Ray’s father, Wendell Ray, also played at Missouri. That – along with his desire to stay close to home so that his mother could see him play – prompted him to commit to Mizzou.

“I want to be better than my dad,” Ray remembered thinking. “I’m going to go there and be better than him.”

And, he said, as he thought about the decision more and more, he saw Missouri as a school full of underdogs.

“If I’m going to represent a place,” Ray said. “I’m going to represent where I’m from.”

Ray spoke broadly about his time at Missouri, but most of the conversation on Tuesday about his alma mater focused on former Tigers player Michael Sam, who came out as gay following his senior season. Ray, one of Sam's teammates, said the players in the locker room preached a message of acceptance and having Sam’s back. In his words on Tuesday, the situation wasn’t a big deal to anyone. Sam’s sexuality, however, was a secret to the Missouri coaching staff.

“But college coaches know everything,” Shapiro said. 

“They didn’t know that,” Ray countered.

In a particularly telling portion of the conversation, Ray discussed being drafted at No. 23 by Denver after early projections had him in the top five. He admitted that looking back on the situation now, he couldn’t see a better way for everything to work. While he said he made a “knucklehead mistake and lost a lot of money,” he couldn’t be happier to be in Denver with the Super Bowl 50 champions.

“I fell to No. 23 and Denver,” Ray said. “I was supposed to go No. 3 to Jacksonville. I’m perfectly fine with [the way it happened].”

Ray and Shapiro’s conversation helped wrap up an event that was held in part to recognize the late Leonard Alterman as its 2016 JCC Sports Hall of Fame inductee.

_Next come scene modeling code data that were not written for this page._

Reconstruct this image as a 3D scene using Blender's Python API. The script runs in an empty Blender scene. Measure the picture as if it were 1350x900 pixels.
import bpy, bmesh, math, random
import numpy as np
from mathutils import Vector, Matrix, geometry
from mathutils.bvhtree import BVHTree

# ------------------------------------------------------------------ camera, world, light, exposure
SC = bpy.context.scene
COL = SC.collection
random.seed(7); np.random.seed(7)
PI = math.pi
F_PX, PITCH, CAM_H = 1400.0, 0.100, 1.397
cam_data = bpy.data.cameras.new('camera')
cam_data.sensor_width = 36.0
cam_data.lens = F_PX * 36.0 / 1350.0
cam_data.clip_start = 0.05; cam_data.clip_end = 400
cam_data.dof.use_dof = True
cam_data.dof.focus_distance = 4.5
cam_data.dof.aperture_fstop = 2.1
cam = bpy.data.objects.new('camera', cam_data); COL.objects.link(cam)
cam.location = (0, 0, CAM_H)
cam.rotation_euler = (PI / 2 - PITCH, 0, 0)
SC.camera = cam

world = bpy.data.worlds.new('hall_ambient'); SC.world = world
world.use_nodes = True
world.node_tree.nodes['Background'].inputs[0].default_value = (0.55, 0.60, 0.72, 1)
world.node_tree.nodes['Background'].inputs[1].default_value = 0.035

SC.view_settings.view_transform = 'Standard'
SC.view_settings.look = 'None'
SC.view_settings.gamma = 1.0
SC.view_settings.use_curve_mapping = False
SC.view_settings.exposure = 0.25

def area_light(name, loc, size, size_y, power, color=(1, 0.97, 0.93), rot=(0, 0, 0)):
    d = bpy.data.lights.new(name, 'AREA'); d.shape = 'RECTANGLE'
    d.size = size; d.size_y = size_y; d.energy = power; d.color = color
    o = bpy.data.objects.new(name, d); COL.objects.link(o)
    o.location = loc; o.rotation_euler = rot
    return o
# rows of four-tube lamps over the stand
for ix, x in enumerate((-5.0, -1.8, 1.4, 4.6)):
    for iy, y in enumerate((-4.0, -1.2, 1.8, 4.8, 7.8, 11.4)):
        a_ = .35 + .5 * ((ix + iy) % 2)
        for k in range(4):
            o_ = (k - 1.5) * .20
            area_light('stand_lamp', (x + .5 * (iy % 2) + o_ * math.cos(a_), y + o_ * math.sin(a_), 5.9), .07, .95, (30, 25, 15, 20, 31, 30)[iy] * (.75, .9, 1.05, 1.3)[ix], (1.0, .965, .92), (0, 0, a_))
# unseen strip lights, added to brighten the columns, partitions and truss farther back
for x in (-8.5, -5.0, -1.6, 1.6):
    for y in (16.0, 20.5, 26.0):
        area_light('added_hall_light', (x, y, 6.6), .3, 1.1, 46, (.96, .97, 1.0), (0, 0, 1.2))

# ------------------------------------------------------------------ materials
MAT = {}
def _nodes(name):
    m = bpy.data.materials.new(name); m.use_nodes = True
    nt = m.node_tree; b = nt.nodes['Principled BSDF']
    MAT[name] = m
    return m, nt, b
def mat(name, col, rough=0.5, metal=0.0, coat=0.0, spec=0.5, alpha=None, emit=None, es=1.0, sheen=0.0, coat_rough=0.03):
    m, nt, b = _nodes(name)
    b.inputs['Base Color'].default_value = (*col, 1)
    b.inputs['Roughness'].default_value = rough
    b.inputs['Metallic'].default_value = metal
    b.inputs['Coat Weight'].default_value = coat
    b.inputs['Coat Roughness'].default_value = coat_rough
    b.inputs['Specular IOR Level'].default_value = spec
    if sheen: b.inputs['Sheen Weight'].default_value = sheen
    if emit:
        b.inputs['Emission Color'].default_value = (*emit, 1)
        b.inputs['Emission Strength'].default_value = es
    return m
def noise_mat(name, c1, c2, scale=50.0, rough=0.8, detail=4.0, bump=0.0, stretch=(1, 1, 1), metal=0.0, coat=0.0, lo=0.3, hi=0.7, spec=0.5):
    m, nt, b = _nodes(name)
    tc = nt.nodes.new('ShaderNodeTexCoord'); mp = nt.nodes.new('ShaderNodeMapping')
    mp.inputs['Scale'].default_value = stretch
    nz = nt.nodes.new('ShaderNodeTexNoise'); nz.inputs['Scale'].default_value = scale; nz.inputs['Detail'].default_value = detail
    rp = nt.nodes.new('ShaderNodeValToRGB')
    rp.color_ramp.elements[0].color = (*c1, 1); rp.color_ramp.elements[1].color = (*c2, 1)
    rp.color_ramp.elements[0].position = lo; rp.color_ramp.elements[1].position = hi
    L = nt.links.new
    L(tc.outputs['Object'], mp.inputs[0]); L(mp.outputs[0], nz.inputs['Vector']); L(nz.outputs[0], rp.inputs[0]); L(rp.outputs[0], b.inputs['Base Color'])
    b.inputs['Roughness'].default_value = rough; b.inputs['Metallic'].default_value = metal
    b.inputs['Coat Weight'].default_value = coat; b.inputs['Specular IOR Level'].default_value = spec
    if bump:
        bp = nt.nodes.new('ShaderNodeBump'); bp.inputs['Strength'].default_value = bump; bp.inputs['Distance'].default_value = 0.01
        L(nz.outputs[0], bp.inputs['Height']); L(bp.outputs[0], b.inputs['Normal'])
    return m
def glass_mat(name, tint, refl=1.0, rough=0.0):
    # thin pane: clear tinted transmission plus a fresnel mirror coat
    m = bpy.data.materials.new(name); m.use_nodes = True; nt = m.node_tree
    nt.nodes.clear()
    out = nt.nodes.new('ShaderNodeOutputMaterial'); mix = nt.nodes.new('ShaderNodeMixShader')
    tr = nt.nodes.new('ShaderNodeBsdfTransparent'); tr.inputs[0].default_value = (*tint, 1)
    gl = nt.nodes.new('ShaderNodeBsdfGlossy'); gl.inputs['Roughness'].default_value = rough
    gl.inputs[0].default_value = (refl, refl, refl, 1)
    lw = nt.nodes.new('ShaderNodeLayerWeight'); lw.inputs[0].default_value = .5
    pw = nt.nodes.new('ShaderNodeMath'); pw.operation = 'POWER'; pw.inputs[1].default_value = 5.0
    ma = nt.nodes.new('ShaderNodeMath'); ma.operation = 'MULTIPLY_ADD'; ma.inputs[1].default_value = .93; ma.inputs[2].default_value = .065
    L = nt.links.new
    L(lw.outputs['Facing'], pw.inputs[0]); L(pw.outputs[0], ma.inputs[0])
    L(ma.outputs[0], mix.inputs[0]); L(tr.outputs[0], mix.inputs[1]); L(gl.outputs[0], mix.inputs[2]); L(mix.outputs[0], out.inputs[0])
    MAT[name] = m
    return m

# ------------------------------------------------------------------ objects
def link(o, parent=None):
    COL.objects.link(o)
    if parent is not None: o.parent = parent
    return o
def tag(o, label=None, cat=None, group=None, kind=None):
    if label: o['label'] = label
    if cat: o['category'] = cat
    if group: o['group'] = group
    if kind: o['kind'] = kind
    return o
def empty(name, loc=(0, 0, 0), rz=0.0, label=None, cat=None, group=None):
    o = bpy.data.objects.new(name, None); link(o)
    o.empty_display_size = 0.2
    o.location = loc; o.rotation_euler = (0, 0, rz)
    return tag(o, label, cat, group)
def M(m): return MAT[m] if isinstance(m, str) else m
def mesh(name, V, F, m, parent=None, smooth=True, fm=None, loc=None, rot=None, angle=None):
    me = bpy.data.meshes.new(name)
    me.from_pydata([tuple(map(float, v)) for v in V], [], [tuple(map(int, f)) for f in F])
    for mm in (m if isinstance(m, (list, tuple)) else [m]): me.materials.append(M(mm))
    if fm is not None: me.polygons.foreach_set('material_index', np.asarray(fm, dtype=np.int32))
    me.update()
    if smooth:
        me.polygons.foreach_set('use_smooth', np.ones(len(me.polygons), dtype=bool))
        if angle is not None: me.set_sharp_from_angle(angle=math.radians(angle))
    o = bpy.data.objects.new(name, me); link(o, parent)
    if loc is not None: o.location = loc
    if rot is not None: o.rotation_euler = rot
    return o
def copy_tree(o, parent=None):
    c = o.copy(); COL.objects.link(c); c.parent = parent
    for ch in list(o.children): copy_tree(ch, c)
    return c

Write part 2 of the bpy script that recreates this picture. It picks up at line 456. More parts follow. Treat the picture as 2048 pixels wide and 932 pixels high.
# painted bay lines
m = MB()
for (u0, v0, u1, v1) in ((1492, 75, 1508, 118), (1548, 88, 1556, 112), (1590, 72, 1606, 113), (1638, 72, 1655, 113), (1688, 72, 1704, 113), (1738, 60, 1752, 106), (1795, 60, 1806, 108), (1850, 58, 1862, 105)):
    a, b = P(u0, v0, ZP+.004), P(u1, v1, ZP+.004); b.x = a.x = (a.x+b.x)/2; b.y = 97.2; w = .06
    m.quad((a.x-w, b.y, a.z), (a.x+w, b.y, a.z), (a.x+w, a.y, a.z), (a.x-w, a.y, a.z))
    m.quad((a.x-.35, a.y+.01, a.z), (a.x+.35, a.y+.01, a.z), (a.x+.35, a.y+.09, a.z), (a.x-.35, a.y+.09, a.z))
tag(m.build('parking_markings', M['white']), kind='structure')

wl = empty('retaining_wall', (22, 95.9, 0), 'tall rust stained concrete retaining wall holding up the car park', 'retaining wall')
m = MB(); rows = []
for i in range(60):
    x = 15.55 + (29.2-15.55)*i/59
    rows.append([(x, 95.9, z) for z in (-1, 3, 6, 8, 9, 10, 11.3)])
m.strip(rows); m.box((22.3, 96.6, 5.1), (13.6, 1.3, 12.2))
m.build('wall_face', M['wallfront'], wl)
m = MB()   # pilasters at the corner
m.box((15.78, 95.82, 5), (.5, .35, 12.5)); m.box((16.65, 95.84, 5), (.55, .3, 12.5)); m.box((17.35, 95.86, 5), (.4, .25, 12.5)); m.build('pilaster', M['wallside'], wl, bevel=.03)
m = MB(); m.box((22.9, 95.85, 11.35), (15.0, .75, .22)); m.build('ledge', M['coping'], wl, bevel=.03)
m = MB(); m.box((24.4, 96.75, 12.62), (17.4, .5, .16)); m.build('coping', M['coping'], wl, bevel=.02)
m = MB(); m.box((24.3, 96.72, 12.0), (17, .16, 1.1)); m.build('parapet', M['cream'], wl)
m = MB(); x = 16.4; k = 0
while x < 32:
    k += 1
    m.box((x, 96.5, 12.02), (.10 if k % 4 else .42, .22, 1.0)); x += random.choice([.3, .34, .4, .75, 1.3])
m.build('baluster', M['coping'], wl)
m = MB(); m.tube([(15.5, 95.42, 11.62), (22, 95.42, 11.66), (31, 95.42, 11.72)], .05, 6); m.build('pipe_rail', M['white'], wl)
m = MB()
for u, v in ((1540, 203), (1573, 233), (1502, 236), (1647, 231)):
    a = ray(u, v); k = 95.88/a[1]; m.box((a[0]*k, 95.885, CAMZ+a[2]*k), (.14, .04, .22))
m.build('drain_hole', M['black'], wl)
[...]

Alterman, who played at the University of Denver, was one of the founding members of the Denver Nuggets in the NBL.

The inductees “serves as inspiration[s] because of their achievements, character, leadership skills and commitment to the highest standards of sportsmanship.” Alterman is the second individual to be inducted into the recently created Hall of Fame.

Maccabi athletes Lauryn Engel and Jordan Sabatier were also honored for their performance in the JCC Maccabi Games, and former Broncos Mark Jackson and Billy Thompson were also in the audience. 

Two days after filling in admirably for Ware on the field, Ray’s encore performance proved just as successful.